Ancak kendini Cumhuriyet düşmanlığına kaptırmış yandaş gazetecinin, kendince siyasi iktidara yaranabilmek için Türk Silahlı Kuvvetlerine canlı yayında hakaret etmesine Milli Savunma Bakanı Hulusi Akar’ın tepkisi, ardından AK Parti kademelerinin Cumhurbaşkanlığından parti sözcülüğüne dek her alanda resmî tepkisine yol açtı. Gaziantep’te bir imamın Bayram günü İstiklal Savaşına hakareti ve keşke Yunanistan galip gelmiş olsaydı diye vaaz verdiği de ortada. Bu tür dışavurumlar AK Partiye hep eksi yazsa da, Binali Yıldırım var gücüyle çalışıyor, bu defa kazanabilmek için.
AK Parti bir yandan MHP lideri Devlet Bahçeli’nin bu seçimde geri durup fazla konuşmayarak, PKK lideri Abdullah Öcalan’ın avukatlarıyla görüştürülmesi ile yumuşattığını düşündüğü Kürt seçmenin oylarını hedeflerken, diğer yandan 31 Mart öncesi artık etkilerinin kalmadığı kanısıyla dönüp bakmadıkları tarikat şeyhlerinin ayağına gidiyor. Binali Yıldırım, 31 Mart öncesi bazı projelerini yerden yere vurup düzelteceğini söylediği –ve damadının Fethullah Gülen teşkilatı ile irtibatı nedeniyle- istifa ettirilen eski İstanbul Büyükşehir Belediye Başkanı Kadir Topbaş’ı ziyaret edip desteğini istiyor.
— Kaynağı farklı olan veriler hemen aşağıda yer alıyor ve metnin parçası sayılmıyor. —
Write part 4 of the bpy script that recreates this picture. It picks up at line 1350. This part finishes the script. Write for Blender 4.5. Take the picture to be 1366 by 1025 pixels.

AK Parti’nin işi de kolay değil, ama tablo öyle İmamoğlu’nun kazanmasının garanti olduğu şeklinde de değil. Gayet zorlu bir yarış var ortada. Ve üstelik sadece seçmenini sandığa götürenin kazanacağı bir yarış gibi “hakkaniyetli” bir yarış olacağa da benzemiyor. YSK’ya AK Parti itirazının danışıklı dövüş gibi görünmesi, İmamoğlu’nun yeniden kazanma ihtimaline karşın seçimlere yönelik “önleyici atış” yapılarak seçim ve sandık kurulları üzerinde psikolojik baskı kurulması bu kuşkuların kaynağı.